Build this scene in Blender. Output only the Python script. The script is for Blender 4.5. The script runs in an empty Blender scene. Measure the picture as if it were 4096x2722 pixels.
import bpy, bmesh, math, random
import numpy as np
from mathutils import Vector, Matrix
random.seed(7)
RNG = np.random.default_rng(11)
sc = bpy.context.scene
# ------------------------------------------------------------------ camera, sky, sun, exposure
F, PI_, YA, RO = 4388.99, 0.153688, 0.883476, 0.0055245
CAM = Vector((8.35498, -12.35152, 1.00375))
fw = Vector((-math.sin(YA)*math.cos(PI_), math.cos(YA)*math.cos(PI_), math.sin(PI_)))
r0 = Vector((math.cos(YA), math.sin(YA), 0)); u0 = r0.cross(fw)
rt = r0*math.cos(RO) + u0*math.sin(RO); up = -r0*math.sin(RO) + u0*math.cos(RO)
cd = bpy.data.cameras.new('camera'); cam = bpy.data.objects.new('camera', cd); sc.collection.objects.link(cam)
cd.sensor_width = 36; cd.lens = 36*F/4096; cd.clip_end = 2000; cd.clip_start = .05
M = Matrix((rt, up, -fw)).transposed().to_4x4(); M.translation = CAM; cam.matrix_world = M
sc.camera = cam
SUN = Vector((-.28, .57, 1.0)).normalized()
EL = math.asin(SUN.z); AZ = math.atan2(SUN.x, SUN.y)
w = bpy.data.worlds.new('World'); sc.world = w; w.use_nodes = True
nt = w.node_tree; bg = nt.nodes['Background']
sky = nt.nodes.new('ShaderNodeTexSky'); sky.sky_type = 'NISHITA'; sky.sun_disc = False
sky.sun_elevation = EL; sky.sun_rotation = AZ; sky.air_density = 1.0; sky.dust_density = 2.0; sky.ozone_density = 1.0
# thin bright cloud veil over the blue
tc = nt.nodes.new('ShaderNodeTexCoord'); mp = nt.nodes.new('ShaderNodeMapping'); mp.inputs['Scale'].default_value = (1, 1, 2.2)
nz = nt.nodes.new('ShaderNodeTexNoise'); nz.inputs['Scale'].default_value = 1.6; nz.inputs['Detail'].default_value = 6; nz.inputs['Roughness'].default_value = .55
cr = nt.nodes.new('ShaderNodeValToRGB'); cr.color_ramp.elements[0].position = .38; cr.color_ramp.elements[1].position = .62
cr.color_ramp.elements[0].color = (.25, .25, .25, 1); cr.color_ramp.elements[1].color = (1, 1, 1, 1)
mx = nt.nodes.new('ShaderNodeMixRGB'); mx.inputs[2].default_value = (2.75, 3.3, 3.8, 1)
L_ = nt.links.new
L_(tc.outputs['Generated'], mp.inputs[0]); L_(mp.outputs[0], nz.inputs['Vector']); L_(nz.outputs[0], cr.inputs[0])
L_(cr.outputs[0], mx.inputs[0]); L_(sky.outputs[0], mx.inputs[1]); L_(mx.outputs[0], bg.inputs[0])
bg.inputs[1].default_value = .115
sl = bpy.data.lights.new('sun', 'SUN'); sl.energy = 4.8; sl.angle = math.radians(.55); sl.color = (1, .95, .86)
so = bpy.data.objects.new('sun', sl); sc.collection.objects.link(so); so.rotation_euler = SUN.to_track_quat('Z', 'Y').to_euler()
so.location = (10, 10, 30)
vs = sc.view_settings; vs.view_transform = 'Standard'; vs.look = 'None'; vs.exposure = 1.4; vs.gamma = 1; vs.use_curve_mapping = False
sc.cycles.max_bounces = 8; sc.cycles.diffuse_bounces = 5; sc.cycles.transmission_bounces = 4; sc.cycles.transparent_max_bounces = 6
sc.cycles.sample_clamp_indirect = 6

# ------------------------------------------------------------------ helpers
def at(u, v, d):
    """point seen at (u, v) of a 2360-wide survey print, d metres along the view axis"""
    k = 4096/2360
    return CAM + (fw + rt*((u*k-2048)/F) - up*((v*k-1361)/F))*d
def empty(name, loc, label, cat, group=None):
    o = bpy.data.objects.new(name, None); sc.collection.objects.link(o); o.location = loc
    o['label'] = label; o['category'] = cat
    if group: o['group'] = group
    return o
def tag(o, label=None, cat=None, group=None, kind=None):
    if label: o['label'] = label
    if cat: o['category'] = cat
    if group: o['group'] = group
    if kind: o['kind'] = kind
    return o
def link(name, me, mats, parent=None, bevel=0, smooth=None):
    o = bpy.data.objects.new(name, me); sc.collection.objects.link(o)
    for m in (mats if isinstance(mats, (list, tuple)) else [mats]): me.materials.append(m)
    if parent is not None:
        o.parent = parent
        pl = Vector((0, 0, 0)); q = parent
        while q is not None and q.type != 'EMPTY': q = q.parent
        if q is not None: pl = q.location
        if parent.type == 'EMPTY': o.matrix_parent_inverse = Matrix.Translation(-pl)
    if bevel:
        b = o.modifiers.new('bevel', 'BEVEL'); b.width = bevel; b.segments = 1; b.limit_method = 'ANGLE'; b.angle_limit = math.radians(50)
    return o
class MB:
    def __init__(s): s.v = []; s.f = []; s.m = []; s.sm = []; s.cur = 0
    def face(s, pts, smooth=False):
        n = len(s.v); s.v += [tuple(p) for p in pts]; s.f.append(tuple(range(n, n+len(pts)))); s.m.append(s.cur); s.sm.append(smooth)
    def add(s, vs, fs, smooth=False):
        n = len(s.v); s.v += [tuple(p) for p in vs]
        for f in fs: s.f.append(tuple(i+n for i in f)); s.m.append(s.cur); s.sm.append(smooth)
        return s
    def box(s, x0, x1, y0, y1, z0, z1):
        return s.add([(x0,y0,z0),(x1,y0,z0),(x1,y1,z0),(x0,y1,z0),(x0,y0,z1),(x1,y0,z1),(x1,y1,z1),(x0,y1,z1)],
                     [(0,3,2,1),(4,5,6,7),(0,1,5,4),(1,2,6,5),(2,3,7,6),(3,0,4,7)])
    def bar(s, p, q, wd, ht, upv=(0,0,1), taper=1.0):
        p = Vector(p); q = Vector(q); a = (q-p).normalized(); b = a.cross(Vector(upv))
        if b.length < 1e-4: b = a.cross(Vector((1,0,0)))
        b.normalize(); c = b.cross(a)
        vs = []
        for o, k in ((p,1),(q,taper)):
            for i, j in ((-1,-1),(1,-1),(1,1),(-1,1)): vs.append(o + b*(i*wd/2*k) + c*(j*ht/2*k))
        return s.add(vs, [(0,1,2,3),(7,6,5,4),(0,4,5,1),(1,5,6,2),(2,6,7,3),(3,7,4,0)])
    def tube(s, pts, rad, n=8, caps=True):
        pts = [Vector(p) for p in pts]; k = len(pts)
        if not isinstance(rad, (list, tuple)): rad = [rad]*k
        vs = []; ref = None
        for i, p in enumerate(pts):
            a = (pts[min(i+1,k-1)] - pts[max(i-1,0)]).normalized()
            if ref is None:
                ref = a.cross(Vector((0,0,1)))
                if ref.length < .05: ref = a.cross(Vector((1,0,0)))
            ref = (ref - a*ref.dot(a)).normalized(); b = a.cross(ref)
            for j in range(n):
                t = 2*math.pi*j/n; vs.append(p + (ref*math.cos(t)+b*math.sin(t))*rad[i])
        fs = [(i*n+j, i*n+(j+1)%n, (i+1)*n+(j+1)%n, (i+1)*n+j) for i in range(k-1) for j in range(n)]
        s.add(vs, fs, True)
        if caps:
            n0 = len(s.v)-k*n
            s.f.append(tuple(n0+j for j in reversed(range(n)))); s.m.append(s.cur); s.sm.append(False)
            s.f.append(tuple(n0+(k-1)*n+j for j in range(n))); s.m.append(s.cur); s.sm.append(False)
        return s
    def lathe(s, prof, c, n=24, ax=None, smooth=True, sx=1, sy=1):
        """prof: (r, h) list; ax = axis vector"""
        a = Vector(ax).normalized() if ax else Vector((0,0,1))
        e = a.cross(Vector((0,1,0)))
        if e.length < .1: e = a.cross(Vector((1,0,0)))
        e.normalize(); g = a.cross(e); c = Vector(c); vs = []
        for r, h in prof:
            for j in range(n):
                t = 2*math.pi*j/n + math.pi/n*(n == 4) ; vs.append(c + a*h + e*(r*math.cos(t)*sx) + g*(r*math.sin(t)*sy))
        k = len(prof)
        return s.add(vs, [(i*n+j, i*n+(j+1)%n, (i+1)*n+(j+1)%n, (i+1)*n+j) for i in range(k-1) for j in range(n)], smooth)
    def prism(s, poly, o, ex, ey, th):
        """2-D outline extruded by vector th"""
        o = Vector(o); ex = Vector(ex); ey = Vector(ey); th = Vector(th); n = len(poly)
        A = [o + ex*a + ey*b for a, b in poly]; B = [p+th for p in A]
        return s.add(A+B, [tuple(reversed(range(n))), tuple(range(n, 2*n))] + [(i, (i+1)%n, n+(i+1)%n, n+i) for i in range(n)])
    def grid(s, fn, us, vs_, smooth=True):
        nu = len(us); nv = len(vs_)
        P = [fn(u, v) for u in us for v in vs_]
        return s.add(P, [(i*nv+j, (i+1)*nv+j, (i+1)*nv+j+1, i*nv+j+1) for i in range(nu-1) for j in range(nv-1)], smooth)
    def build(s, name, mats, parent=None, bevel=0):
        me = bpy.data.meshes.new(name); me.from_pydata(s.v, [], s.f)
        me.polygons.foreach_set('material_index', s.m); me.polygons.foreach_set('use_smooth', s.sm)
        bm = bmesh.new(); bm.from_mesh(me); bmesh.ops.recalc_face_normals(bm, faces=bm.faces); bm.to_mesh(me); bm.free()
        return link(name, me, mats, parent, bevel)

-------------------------

[WHAT THE TASK ASKS]: Note how many lines in the listing above hold the string "scene", then give only that figure.

[TASK ANSWER]: 2